If you’re working with autistic children, and they’re not doing the puzzles you give them and not following instructions, here’s some tips from an actual autistic person, which feature tips I got, things that were good/bad about them, and things I wish had been used for me when I was a wee kid.

  1. Autistic kids are still kids, they just have some other traits. I’m guessing you know this, but just in case, remember that they are still kids. They’re still going to want to play, and do interesting things. It’s just that how they play is different, and it might not look like play to you, but it is to us.
  2. If your kid’s not interested in something, they won’t do it. If you want an autistic kid to play with a puzzle, then make it worth their while. Give them a story line that they like, or give them an incentive to beat it.
  3. If stimming is a problem, then YOU are going to have to adapt. DO NOT expect an autistic child to not stim. That’s like asking someone to not breathe; i.e. they’ll be successful for a few seconds, and then their instincts will kick in and they’ll just HAVE to.
  4. If stimming is a problem, then YOU are going to have to adapt. I cannot stress this enough. YOU will have to adapt to stimming, not them adapting to not stimming. Remember that it’s instinctive for us to stim, and that even if you “train it out of us”, it WILL recur later in life, when they are not so able to be forcibly restrained until it stops. Just put up with the stimming, because if you don’t all you will accomplish is an upset autistic person with emotional trauma.
  5. The only time you should use “Quiet Hands” is when the child is in immediate physical danger. Seriously, unless they are going to spill a jar of sulphuric acid, don’t restrain them.
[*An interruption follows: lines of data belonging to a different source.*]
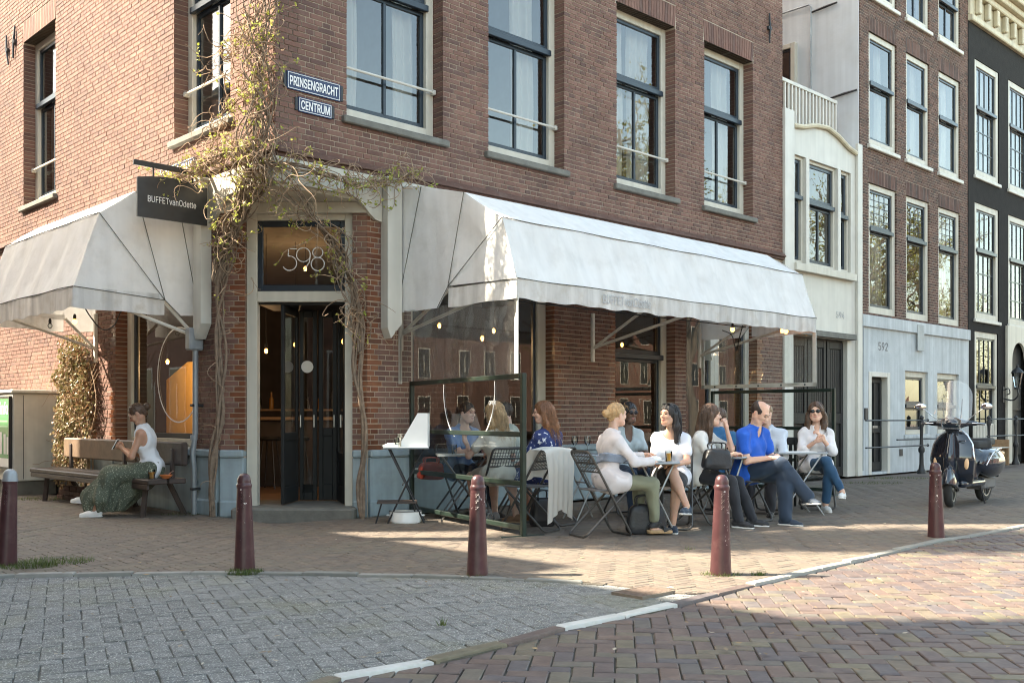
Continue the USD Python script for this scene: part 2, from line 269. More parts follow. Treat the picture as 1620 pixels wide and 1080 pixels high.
def pix(p): p = np.asarray(p, float); return np.stack([810 + 1590 * p[..., 0] / p[..., 1], 660 - 1590 * (p[..., 2] - EYE) / p[..., 1]], -1)
# ---------------------------------------------------------------- ground: sheet, kerbs, three kinds of paving laid stone by stone
g = MB(); g.quad((-150, -150, -.04), (150, -150, -.04), (150, 150, -.04), (-150, 150, -.04))
put('ground', g, M['street'], kind='structure', label='paved city ground running off beyond the street')
def G(px, py): Y = 1590 * EYE / (py - 660); return ((px - 810) / 1590 * Y, Y)
K2 = [G(380, 1120), G(510, 1080), G(725, 1039), G(905, 991), G(1040, 965), G(1185, 927), G(1300, 900), G(1490, 855), G(1620, 833)]
far = np.array(K2[-1]) + eR * 14; K2 = [tuple(np.array(K2[0]) - (2.2, 1.0))] + K2 + [tuple(far)]
K1 = [(-9.5, 8.9), G(-260, 921), G(0, 912), G(200, 909), G(400, 908), G(600, 911), G(800, 917), G(960, 925), G(1090, 940), G(1185, 929)]
k2, k1 = spline(K2, 120)[:, :2], spline(K1, 90)[:, :2]
def side_poly(line, pts): return Polygon([*map(tuple, line), *pts]).buffer(0)
ROADP = side_poly(k2, [(30, 14), (30, -6), (-12, -6)])
WALKP = side_poly(np.vstack([k1[:-1], k2[k2[:, 0] > k1[-1, 0]]]), [(26, 34), (-2.6, 10.95), (-14, 22), (-20, 18)])
SIDEP = Polygon([*map(tuple, k1), *[tuple(p) for p in k2[k2[:, 0] < k1[-1, 0]][::-1]], (-12, 1), (-14, 8)]).buffer(0)
def herring(poly, L, Wd, joint, ang, org, jit, ytest=None):
    """herringbone stones (4 corners each) that fill poly"""
    c, s = math.cos(ang), math.sin(ang); R = np.array([[c, -s], [s, c]]); x0, y0, x1, y1 = poly.bounds
    n = int(L / Wd + .5); ext = int(max(x1 - x0, y1 - y0) / Wd) + 8; out = []
    I, J = np.meshgrid(np.arange(-ext, ext), np.arange(-ext, ext), indexing='ij'); I, J = I.ravel(), J.ravel()
    k = (I - J) % (2 * n); j2 = joint / 2
    hor = k == 0; ver = k == 2 * n - 1
    rect = []
    for m, dx, dy in ((hor, n, 1), (ver, 1, n)):
        i, j = I[m] * Wd, J[m] * Wd
        if dy > 1: j = j - (n - 1) * Wd * 0
        rect.append(np.stack([np.stack([i + j2, j + j2], -1), np.stack([i + dx * Wd - j2, j + j2], -1), np.stack([i + dx * Wd - j2, j + dy * Wd - j2], -1), np.stack([i + j2, j + dy * Wd - j2], -1)], 1))
    q = np.vstack(rect) @ R.T + np.asarray(org)
    return q[(q[:, :, 0].max(1) > x0) & (q[:, :, 0].min(1) < x1) & (q[:, :, 1].max(1) > y0) & (q[:, :, 1].min(1) < y1)]
def stone_mesh(mb, quad, z, h, bev, tone, rough=1.0):
    """a stone: convex outline (n x 2), bevelled top"""
    n = len(quad); c = quad.mean(0); d = quad - c; ins = c + d * (1 - bev / (np.linalg.norm(d, axis=1, keepdims=True) * .6 + 1e-6))
    tilt = rng.normal(0, .012, 2) * rough; zt = z + (ins - c) @ tilt
    v = np.vstack([np.c_[quad, np.full(n, z - h)], np.c_[quad, np.full(n, z - bev) + (quad - c) @ tilt], np.c_[ins, zt]])
    k = np.arange(n); k2_ = (k + 1) % n; f = []
    for o in (0, n): f += [np.stack([o + k, o + k2_, o + n + k2_], 1), np.stack([o + k, o + n + k2_, o + n + k], 1)]
    t = np.arange(1, n - 1); f.append(np.stack([2 * n + 0 * t, 2 * n + t, 2 * n + t + 1], 1)); mb.add(v, np.vstack(f), tone)
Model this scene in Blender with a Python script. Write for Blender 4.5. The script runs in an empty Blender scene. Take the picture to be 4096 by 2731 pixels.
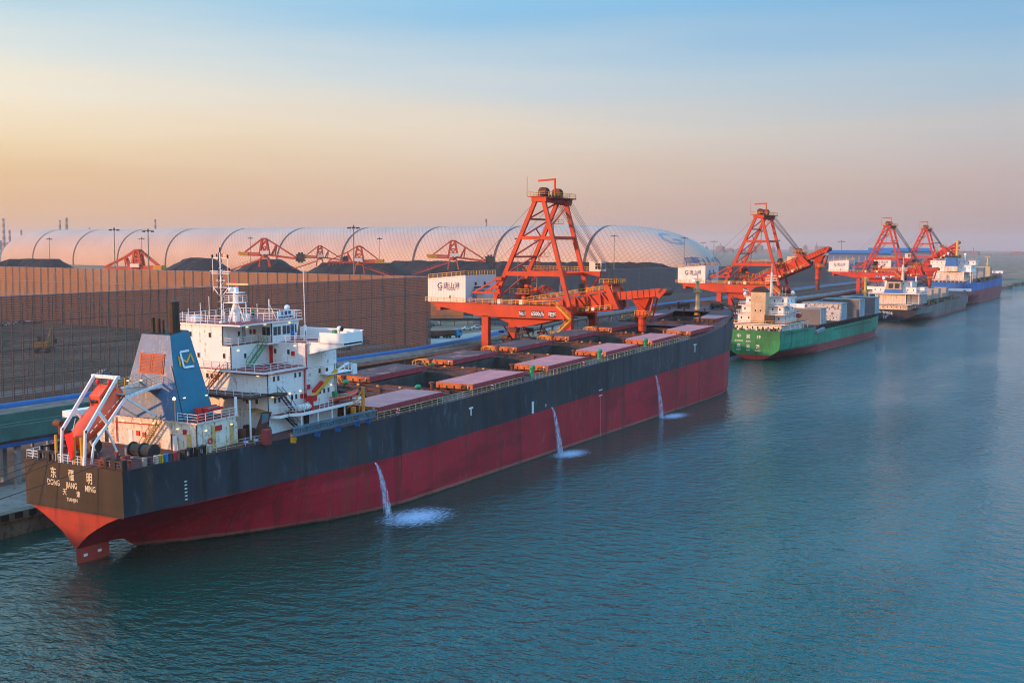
import bpy, math, random
from mathutils import Vector, Matrix
random.seed(7)
S=bpy.context.scene
COL=S.collection
rad=math.radians

# ---------------------------------------------------------------- camera
CAMZ=38.8
cam=bpy.data.cameras.new('camera'); cam.sensor_width=36.0; cam.lens=1167.76*36/1024
cam.clip_start=0.5; cam.clip_end=40000
camo=bpy.data.objects.new('camera',cam); COL.objects.link(camo); S.camera=camo
def _basis(yaw,pitch,roll):
    cy,sy,cp,sp=math.cos(yaw),math.sin(yaw),math.cos(pitch),math.sin(pitch)
    f=Vector((cy*cp,sy*cp,-sp)); r=Vector((sy,-cy,0)); u=r.cross(f)
    c,s=math.cos(roll),math.sin(roll)
    return c*r+s*u, -s*r+c*u, f
_r,_u,_f=_basis(rad(28.6807),rad(4.7458),rad(0.2715))
camo.matrix_world=Matrix(((_r.x,_u.x,-_f.x,0),(_r.y,_u.y,-_f.y,0),(_r.z,_u.z,-_f.z,CAMZ),(0,0,0,1)))

# ---------------------------------------------------------------- light
SUN_AZ,SUN_EL=142.0,9.0
S.cycles.filter_width=1.1
S.view_settings.view_transform='Standard'; S.view_settings.look='None'
S.view_settings.gamma=1.0; S.view_settings.exposure=0.0; S.view_settings.use_curve_mapping=False
w=bpy.data.worlds.new("World"); S.world=w; w.use_nodes=True
nt=w.node_tree; N=nt.nodes; L=nt.links; N.clear()
def sr(*c):
    return tuple(((x/255)/12.92 if x/255<=0.04045 else ((x/255+0.055)/1.055)**2.4) for x in c)
def ramp(nodes,stops,interp='LINEAR'):
    n=nodes.new('ShaderNodeValToRGB'); cr=n.color_ramp; cr.interpolation=interp
    while len(cr.elements)<len(stops): cr.elements.new(0.5)
    for e,(p,c) in zip(cr.elements,stops): e.position=p; e.color=(*c,1)
    return n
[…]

If you want a stimming child to stop stimming, give up. It won’t happen. I’ve been through 16 years of parents holding my head and arms against my body, I’ve been through days on end when I have literally had bandages strapped over my eyes because of eye movement stims, and in all that time, the best method for getting me to not stim was just by giving me something interesting when I was stimming, and I would stop so that I could play with it.


I know this probably wasn’t what you wanted, but it’s the only thing that I can truthfully say.

Forcing an autistic person to not stim is a horrible thing to do, and it is always detrimental long-term.